Saturday 10 March 2012

The cliché half baked thoughts that characterise periodic silences

On the outside, looking in – a melting oil painting transposing into the tears of an imaginary scream reverberating amongst the meninges of your deepest mind. I question, is there a seer glancing at my painting, or am I but a running colour? Oftentimes tangible isolation occurs in our minds, but personally – I’ve become to undergo isolation fits, where I spontaneously detach from the world around me and become but a viewer. This leads me to wonder, are we always viewers?... And every word we speak is but a commercial in the poorly produced cable series we know as life.

Oftentimes, amidst the lights and the buzz and the perpetual continuum of life, I can’t quite place myself. Suddenly, but increasingly frequently, a glaze is placed over my view of the world and I can’t begin to see my place in it : there’s a thickly blurred mist that surrounds me, in which I’m content to stew. I question whether I’m shutting the window of existence on myself, or if the world is genuinely eschewing me with a firm hand. Is such questionability of existence necessary in life, or am I a victim of superficial overthinking driven by a surplus hormonal intake to correct problems my foetus could never conceptualise.

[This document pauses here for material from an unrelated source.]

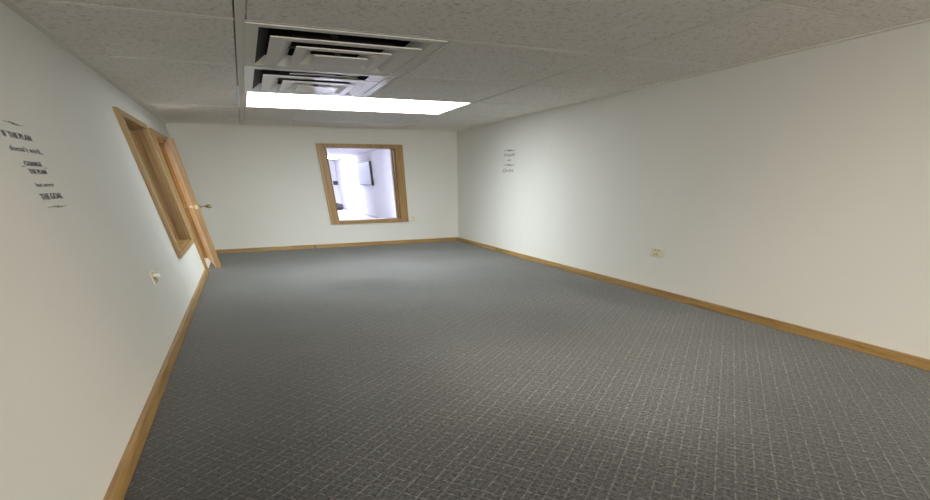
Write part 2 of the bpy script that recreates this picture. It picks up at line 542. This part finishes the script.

My mind separates from my body, leading me to ponder the necessity of social interaction, in the face of the fickle side of man and the proverbial evil that resides in every core. I’m possessive by nature, and since I can’t seem to hold onto anyone in my life, why should I see there being any anchor in mine own? Unless I’m anchored to myself, in which case – as stated previously, I’ve shut the window in my own face. Now, bear in mind I’m not possessive in the tangible sense, where I feel an entity should be committed to a single scope of my persona – I’m possessive in my delegation of identity. Person A will eventually be allocated a role of x y or z in my life, if I get to know them well enough, and should the roles become questionable where I see the commitment to the designated role in my life becoming an issue of intrinsic conflict, I’m forced to step back and re-evaluate myself in relation to this person.

People hurt me, but I don’t know how or why. I grow instantly disgusted by the presence of identities I’ve been exposed to all day. I withdraw into a tainted shell from which I see the light as intrusive, begging the question of: are we living lives in our shells? Or should we move towards the assaultive forces that drive our mental states to achieve equilibrium?

Why don’t we actually talk about the things that matter to us? Music, movies, books and video games seem to somehow pale in comparison to the underlying matters of conflict that plague every individual. All we ever want is to be missed, to be acknowledged as here or not here and to be thought of, every now and then – as the fragile white kite blows away from the dandelion at the slightest breath, the according reactions to our absence in this life should come as swiftly as the seed leaving it’s home : the feeling of emptiness. We’re vicious creatures. We want to leave an empty space in the world when we die. We want our presence to be mourned because we’ve carved out a place for ourselves in the world and leaving that space hollow would create a deficiency.

You want to leave a deficiency in humanity, you sick son of a bitch.

All I want is my mind to find my body, to stop drifting so far away so suddenly – or to not have to drift alone, but encounter someone who flies kites.